I’m afraid that all the responses so far have failed to understand John’s character. Christ himself states that among those born of women there has risen no one greater than John the Baptist.
You must ask yourself why did John still have disciples? Many of John’s disciples had already left him to follow Jesus and that is exactly as it should have been. As John said, “He must increase, I must decrease”
So here is John in prison, nearing the end of his life, the Christ has come and yet he still has disciples following him instead of Jesus. John knows that they need to follow Jesus instead of him but he also knows that they have to choose to follow Jesus of their own free will. If he ordered them to leave and follow Jesus they would still in a sense be following him as it would be out of obedience to John’s command.
So how does he deal with them? He tells his disciples to go and ask Jesus if He is the one who is to come or should they look for another? How does Jesus respond?
“Go and tell John the things which you hear and see: The blind see and the lame walk; the lepers are cleansed and the deaf hear; the dead are raised up and the poor have the gospel preached to them.”

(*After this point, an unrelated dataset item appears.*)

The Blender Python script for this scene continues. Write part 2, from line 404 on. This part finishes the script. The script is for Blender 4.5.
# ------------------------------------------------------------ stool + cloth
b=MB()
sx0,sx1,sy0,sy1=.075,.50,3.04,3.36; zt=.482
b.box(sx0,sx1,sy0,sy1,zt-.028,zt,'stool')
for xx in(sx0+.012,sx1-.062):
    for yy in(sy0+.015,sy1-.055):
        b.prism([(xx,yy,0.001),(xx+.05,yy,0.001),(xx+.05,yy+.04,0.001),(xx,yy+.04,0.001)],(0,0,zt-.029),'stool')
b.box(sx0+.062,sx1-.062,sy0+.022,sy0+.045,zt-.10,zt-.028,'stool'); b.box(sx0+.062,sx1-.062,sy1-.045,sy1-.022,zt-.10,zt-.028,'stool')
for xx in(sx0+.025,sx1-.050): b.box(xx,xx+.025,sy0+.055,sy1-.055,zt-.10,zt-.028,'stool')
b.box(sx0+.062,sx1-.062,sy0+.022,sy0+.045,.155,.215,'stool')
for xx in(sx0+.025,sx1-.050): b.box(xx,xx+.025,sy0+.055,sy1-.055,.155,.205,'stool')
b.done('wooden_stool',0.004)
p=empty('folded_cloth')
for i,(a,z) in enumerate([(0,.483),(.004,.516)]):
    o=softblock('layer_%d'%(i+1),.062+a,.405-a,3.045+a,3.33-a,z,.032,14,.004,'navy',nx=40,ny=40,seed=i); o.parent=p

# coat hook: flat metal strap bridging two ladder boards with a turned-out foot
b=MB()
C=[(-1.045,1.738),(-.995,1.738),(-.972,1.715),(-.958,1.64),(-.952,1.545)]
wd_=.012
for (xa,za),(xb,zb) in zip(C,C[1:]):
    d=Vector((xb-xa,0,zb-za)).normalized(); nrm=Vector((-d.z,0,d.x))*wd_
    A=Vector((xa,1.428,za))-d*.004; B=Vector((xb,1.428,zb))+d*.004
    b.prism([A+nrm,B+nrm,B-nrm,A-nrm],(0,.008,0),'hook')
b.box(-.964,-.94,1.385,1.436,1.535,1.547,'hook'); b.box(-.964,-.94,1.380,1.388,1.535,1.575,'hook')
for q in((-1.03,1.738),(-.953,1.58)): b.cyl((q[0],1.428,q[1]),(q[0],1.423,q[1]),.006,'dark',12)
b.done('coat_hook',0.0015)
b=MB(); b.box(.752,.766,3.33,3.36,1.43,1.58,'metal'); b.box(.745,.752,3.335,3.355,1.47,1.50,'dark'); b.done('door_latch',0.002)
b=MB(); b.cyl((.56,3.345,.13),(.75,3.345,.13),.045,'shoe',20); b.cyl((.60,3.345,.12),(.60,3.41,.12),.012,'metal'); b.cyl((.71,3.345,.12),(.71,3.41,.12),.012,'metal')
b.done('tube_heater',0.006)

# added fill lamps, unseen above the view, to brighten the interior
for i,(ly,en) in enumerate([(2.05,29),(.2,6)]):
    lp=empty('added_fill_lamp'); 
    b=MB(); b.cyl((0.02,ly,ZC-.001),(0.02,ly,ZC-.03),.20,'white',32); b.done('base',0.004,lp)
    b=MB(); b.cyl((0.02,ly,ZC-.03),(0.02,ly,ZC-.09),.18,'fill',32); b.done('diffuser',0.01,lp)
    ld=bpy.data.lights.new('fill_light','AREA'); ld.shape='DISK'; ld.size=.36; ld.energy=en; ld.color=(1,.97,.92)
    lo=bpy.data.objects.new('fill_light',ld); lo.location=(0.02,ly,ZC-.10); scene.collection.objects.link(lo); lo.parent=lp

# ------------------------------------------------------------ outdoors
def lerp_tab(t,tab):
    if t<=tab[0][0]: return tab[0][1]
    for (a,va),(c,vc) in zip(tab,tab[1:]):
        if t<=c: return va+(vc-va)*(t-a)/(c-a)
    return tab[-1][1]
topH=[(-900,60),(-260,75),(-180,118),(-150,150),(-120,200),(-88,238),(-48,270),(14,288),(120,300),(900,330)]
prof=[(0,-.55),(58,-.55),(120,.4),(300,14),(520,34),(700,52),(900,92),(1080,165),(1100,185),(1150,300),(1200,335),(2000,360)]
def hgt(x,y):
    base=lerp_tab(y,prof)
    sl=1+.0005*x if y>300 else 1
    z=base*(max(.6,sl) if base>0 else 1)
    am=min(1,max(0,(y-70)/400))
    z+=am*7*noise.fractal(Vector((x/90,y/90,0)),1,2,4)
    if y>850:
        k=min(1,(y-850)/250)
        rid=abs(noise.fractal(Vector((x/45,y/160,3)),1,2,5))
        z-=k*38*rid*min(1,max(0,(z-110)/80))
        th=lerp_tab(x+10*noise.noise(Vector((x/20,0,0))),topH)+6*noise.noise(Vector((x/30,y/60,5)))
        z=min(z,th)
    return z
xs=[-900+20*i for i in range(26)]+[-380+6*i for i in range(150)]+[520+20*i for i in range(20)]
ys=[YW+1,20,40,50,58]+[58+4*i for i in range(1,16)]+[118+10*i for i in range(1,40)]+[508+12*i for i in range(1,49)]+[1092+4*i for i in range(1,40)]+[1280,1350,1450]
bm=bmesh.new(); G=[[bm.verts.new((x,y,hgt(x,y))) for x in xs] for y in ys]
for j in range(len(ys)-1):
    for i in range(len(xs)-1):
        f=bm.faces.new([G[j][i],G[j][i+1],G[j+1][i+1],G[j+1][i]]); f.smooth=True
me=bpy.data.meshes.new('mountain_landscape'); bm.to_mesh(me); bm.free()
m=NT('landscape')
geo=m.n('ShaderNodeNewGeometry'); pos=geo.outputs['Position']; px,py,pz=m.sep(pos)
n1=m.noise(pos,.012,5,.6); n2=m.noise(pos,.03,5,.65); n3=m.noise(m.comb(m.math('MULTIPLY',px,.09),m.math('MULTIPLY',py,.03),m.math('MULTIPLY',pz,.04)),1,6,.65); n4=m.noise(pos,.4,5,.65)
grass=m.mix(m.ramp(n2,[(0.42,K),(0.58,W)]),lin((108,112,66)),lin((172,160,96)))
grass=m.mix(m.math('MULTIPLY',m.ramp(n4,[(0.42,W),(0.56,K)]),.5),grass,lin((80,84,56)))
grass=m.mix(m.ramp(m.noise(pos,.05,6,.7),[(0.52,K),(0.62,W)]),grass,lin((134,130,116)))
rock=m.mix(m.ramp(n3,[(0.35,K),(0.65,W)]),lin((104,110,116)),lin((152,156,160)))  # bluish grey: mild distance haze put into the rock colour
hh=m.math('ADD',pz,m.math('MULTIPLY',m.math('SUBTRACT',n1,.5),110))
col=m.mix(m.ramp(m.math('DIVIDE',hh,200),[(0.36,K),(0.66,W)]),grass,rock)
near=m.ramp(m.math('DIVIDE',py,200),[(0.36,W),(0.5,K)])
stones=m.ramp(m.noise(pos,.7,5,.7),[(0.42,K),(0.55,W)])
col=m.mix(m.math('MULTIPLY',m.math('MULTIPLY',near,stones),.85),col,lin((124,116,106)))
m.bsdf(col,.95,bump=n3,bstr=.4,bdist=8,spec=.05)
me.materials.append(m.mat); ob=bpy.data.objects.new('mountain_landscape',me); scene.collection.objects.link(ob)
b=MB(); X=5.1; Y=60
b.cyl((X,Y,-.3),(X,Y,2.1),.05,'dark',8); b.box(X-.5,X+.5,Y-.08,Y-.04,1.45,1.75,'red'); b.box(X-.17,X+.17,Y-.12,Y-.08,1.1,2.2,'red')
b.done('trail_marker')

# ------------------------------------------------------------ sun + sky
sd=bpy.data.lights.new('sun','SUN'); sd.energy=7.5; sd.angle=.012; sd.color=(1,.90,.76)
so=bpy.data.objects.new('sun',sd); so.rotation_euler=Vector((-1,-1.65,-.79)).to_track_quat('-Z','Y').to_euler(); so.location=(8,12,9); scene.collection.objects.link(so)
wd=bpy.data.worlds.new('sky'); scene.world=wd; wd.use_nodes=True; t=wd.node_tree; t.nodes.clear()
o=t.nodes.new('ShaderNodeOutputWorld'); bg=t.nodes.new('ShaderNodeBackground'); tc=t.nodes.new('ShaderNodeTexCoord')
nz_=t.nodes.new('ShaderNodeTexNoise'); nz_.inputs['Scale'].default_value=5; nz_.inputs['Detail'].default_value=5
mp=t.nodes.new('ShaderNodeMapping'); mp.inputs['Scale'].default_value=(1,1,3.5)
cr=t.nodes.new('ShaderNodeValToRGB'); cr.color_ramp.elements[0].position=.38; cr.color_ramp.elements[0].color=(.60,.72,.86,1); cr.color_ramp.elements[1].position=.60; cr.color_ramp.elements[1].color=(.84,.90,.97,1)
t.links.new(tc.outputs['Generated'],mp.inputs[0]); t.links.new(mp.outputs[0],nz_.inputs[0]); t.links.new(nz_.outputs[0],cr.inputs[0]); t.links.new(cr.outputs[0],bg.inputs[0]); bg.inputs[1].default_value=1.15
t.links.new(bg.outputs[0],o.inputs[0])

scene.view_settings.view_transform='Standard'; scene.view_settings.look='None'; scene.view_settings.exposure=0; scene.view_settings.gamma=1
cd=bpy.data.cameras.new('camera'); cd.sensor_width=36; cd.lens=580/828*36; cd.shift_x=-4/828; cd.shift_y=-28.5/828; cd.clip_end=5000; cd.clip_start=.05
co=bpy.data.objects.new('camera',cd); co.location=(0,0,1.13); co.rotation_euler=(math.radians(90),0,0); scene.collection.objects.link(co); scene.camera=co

Jesus, like John, leaves the choice to follow Him completely up to them. They were obviously fiercely loyal to John, probably zealous, and if you have had any dealings with people in the church who are zealously wrong about something, you know that they have to be treated with great care, otherwise they simply dig their heels in and refuse to budge on their position. John’s disciples needed careful treatment to be able to decide on their own that they needed to let go of John and follow Him whose way John had come to prepare.
John had no doubts at all that Jesus was indeed the Christ. He was a prophet after all.